3/22/11

Strategic ambiquity: a primer

But is it war?

One name not necessarily being heard from the armchairs is Biden. It means the code has not yet been broken. Confusion can be good early in the campaign. Those who do not need to know probably don't. From Slate:
This was the 119th message of its kind since the passage of the War Powers Resolution. It was the first since the rise of the Tea Party, the conservative movement that defines everything it does as a way to keep faith with the Constitution. So the relative lack of Tea Party angst over the no-fly zone has been surprising. There is no discussion of Libya happening at Ginni Thomas' Liberty Central, no statement from Tea Party Patriots or the Tea Party Express.
Fellow blogspot contributor Kenneth Anderson brings a thoughtful analysis on the developing Obama Doctrine. From OpinioJuris:
Liberal internationalist hawks and neocon hawks share hawkishness and willingness to use force, but have a fundamental asymmetry: the liberal internationalists want interventions that lack any obvious US interest (save in some very indirect sense that conflates ideals and interests), in the name of univeralism [sic] and virtue; the neocons are willing to act sometimes on account of pure altruism and idealism, but are also quite happy as well to act from interest in the most material and traditional sense. A fundamental problem for the Power Doctrine within the administration, after all, is that half of President Obama’s team consists of liberal internationalists eager to preserve American power in order to subordinate it to the will of the international community; while the other half has decided the US can’t really afford the power in the first place, and wants the US to belly up to the multilateralism bar as just another one of the folks in the world, in order to stand down from an unsustainable hegemonic role. The President, the national master of strategic ambiguity, uses phrases that can go both ways.
Representative Dennis Kucinich, the new chairman of House Oversight is dutifully hastening to kill funding for a protracted military entanglement. Pure poetry, beautifully executed; only non-believers can't see it. A Third Way President: what a concept!

Ralph Nader on al Jazeera:



South Dakota still in Nutwatch race.

5 comments:

freegan said...

Nice Interview with Nader. He makes excellent points. You seem to be recovering from your democratism. Good luck . Paul/Nader 2012

Thad Wasson said...

Using our military to enforce a resolution of the U.N.'s, forcing a regime change in a muslim country and bypassing the U.S. Congress is so 2003.

larry kurtz said...

Nader seemed shocked that there were still people asking serious questions. He did acknowledge Obama's skills as an organizer. Recovering? It might be fun for Paul to run with a mavericky Democrat governor like Wyoming's Dave Freudenthal.

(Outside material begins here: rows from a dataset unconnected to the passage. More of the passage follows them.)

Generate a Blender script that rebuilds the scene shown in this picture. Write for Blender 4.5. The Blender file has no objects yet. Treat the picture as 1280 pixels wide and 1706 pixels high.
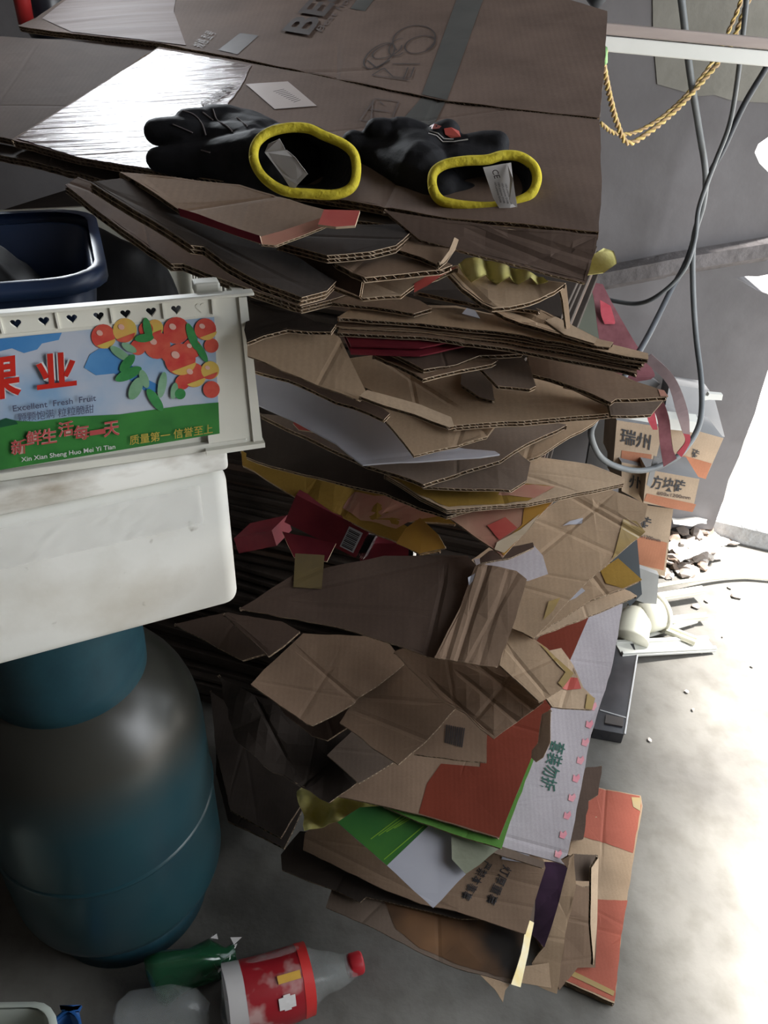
import bpy, bmesh, math, random
from mathutils import Vector as V, Matrix, noise as N
from mathutils.bvhtree import BVHTree
from mathutils.geometry import tessellate_polygon
R = math.radians
SC = bpy.context.scene
COL = SC.collection

# ------------------------------------------------------------------ camera
PITCH, ROLL, FPX = R(35), R(2.5), 1280.0
EYE = V((0, 0, 1.27))
FW = V((0, math.cos(PITCH), -math.sin(PITCH)))
_r0 = V((1, 0, 0)); _u0 = V((0, math.sin(PITCH), math.cos(PITCH)))
RT = _r0*math.cos(ROLL) + _u0*math.sin(ROLL)
UP = _u0*math.cos(ROLL) - _r0*math.sin(ROLL)
cd = bpy.data.cameras.new('camera'); cam = bpy.data.objects.new('camera', cd); COL.objects.link(cam)
cd.sensor_fit = 'HORIZONTAL'; cd.sensor_width = 36; cd.lens = 36*FPX/1280; cd.clip_start = 0.02
m = Matrix.Identity(4)
for i in range(3):
    m[i][0] = RT[i]; m[i][1] = UP[i]; m[i][2] = -FW[i]; m[i][3] = EYE[i]
cam.matrix_world = m
SC.camera = cam

# ------------------------------------------------------------------ light
SC.view_settings.view_transform = 'Standard'; SC.view_settings.look = 'None'
SC.view_settings.gamma = 1; SC.view_settings.use_curve_mapping = False
SC.view_settings.exposure = 1.3
w = bpy.data.worlds.new('world'); SC.world = w; w.use_nodes = True
bg = w.node_tree.nodes['Background']; bg.inputs[0].default_value = (.86, .93, 1, 1); bg.inputs[1].default_value = 1.0

def lamp(kind, name, loc, to, energy, color, **kw):
    l = bpy.data.lights.new(name, kind); l.energy = energy; l.color = color
    for k, v in kw.items(): setattr(l, k, v)
    o = bpy.data.objects.new(name, l); COL.objects.link(o); o.location = loc
    o.rotation_euler = (V(to)-V(loc)).to_track_quat('-Z', 'Y').to_euler()
    return o
# sun over the open right side of the shed
lamp('SUN', 'sun', (2.2, .5, 6.4), (0, 0, 0), 14.0, (1, .97, .93), angle=R(8))
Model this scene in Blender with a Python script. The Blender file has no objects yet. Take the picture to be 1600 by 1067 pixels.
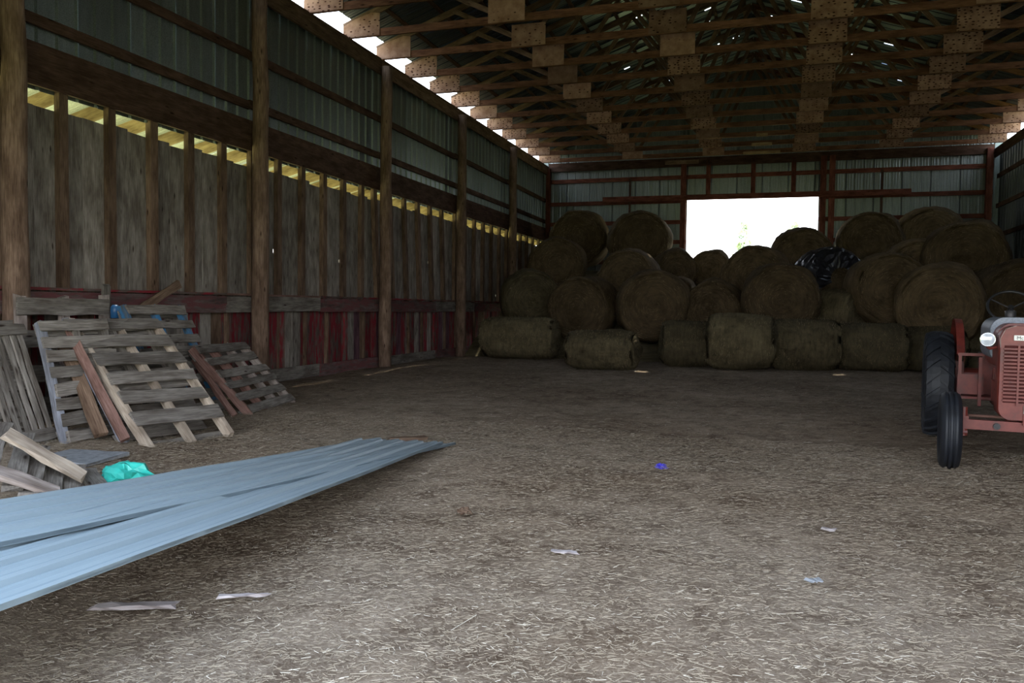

I'm betting holding Robert Gates over was a stroke of genius, Thad; Biden, too. Geez, I think we're still paying the price for not marching on Baghdad in '91 under the Powell Doctrine.

North Korea is the missing strategy imho.

freegan said...

Instead of Bombing Dictators, Stop Selling Them Bombs! In 2009 alone, European governments - including Britain and France - sold Libya more than $470 million worth of weapons, including fighter jets, guns and bombs. And before it started calling for regime change, the Obama administration was working to provide the Libyan dictator another $77 million in weapons, on top of the $17 million it provided in 2009 and the $46 million the Bush administration provided in 2008. http://www.truth-out.org/instead-bombing-dictators-stop-selling-them-bombs68680

larry kurtz said...

Mr. Obama just back back from a sales trip. Gotta make sure Venezuela and Bolivia are choked into compliance; they're calling for the President to give back the Nobel Peace Prize.